There have been cries for aid on Twitter by people who have no one to call after the rest of their families were killed, children begging to be rescued through messages posted by civilians, surviving family members on the ground begging for someone to help. These cries have continued for hours, for days, through the freezing cold, into the abyss …how can there be no help when someone broadcasts their exact location to the world, begging to be rescued? How can there be first responders just waiting on standby? How can aid be distributed so abysmally, leaving people who survived the earthquakes to die due to hunger or cold? How can any government official listen to the cries of their people and not use their power to save lives? 

As with many instances in recent Turkish history, the authoritarian regime of Erdogan once again has blood on its hands. Every aspect of the government is controlled by Erdogan. This is what happens under authoritarianism when the chain of command leads back to the one man. He has the power to command anything and everything. Even when the world sends a helping hand, and the entire country comes together to gather aid. No one can get past him and help their brother and sisters. Erdogan has AFAD —Disaster and Emergency Management Presidency, established in 2009 to become the sole responsible organization in the event of a disaster— under his grip. But how can one man command all relief efforts and coordinate everything? 

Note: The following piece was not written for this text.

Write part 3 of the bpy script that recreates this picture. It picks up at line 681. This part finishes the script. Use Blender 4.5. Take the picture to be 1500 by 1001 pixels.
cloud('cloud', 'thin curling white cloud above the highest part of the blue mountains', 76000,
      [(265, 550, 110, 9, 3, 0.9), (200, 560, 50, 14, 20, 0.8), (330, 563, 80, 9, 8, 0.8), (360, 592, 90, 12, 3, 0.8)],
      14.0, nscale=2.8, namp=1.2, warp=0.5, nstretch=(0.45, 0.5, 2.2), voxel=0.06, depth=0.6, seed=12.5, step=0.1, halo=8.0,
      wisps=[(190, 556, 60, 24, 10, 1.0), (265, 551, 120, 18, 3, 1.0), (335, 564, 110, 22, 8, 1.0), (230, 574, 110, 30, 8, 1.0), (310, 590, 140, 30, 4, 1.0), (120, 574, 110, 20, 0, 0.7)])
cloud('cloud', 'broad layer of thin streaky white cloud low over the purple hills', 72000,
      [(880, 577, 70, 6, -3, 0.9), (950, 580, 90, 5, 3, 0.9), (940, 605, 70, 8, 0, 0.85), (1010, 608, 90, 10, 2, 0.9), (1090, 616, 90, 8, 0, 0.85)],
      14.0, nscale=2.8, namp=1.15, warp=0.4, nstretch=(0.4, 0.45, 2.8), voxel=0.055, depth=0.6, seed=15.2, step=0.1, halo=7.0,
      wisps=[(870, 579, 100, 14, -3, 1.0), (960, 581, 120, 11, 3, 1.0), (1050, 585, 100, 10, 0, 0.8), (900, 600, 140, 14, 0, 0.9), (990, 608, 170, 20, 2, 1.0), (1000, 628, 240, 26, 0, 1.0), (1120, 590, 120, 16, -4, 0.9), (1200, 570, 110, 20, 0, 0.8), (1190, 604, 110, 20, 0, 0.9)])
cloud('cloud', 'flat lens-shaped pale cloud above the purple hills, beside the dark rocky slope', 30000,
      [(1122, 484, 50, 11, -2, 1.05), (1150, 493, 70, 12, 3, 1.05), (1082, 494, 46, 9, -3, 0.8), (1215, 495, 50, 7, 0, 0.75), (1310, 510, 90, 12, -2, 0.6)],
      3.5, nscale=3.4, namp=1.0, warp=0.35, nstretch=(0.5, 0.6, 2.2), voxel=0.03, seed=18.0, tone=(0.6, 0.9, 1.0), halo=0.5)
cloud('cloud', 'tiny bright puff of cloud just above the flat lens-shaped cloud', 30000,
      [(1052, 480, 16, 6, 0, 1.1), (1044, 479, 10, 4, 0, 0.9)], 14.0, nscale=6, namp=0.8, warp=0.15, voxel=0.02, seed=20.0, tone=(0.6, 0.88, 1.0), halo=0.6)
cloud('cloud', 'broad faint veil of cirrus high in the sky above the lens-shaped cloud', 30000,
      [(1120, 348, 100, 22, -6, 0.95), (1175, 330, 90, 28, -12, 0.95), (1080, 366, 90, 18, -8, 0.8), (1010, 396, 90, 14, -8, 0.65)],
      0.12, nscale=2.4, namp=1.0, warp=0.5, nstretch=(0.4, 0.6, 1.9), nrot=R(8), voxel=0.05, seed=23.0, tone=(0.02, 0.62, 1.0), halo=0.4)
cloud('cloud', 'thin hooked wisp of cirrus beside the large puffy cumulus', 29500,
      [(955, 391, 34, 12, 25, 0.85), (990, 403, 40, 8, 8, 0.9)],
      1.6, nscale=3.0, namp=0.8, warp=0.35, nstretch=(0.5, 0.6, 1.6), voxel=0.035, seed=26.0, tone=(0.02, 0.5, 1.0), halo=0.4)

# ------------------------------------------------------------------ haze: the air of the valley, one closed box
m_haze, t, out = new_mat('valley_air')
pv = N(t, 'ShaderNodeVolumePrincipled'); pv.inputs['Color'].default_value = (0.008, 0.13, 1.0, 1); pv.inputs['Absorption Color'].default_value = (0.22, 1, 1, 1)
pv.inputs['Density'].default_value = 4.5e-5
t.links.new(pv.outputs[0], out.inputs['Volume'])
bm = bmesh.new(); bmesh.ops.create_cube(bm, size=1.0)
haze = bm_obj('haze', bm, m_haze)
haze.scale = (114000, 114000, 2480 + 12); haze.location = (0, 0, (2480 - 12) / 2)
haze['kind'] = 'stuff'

Erdogan doesn’t see the people in the country as people anymore, just as pawns to give him votes, power, a palace and many other unimaginable luxuries. That’s why, in the face of growing criticism, he had no qualms about shutting down Twitter in Turkey completely. He cut the one lifeline people had, the one chance they had at being saved. Gone in an instant. For his own ego. He rejected the help of StarLink to assist with internet and cellular communication, stating the Turkish ones were just as capable when people couldn’t even make calls to save their lives. He had no problem rejecting aid from countries like Cyprus to further his political agenda when there are still thousands of screams echoing under the rubble. 

This is a massacre. The government is massacring its own people. Beyond not having the capacity to coordinate any aid efforts, they are cutting access to resources that save lives. They are condemning  people to death. One man can do this: one man is powerful enough to end the lives of thousands with his decisions. People in affected regions cried out, “Where is the government?” as they perform the burials of their loved ones on their own. It’s more than “Where is the government?” it’s “Why is the government killing us?” 

The West has condemned Syria to the same fate. Why are Syrians not being sent aid? Why is the world watching as people in Syria are dying? If the world watches after a natural catastrophe that shakes the earth to its core, and the world does nothing, what are the people there to do? How can humans live in such neglect? If humanity means “human beings collectively [or as a collective],” we no longer have the dignity to say we have humanity. There is no collective. There is no humanity. One country condemned by its own government to death, swatting away helping hands; the other condemned by the West to death, not even being considered for any relief. 

But the people on the ground are different. The ones with the biggest hearts, the ones that move rubble with their bare hands, the ones that struggle with their entire being to make their voices  heard, the ones working as a collective to save a single life …  what do they have besides their humanity?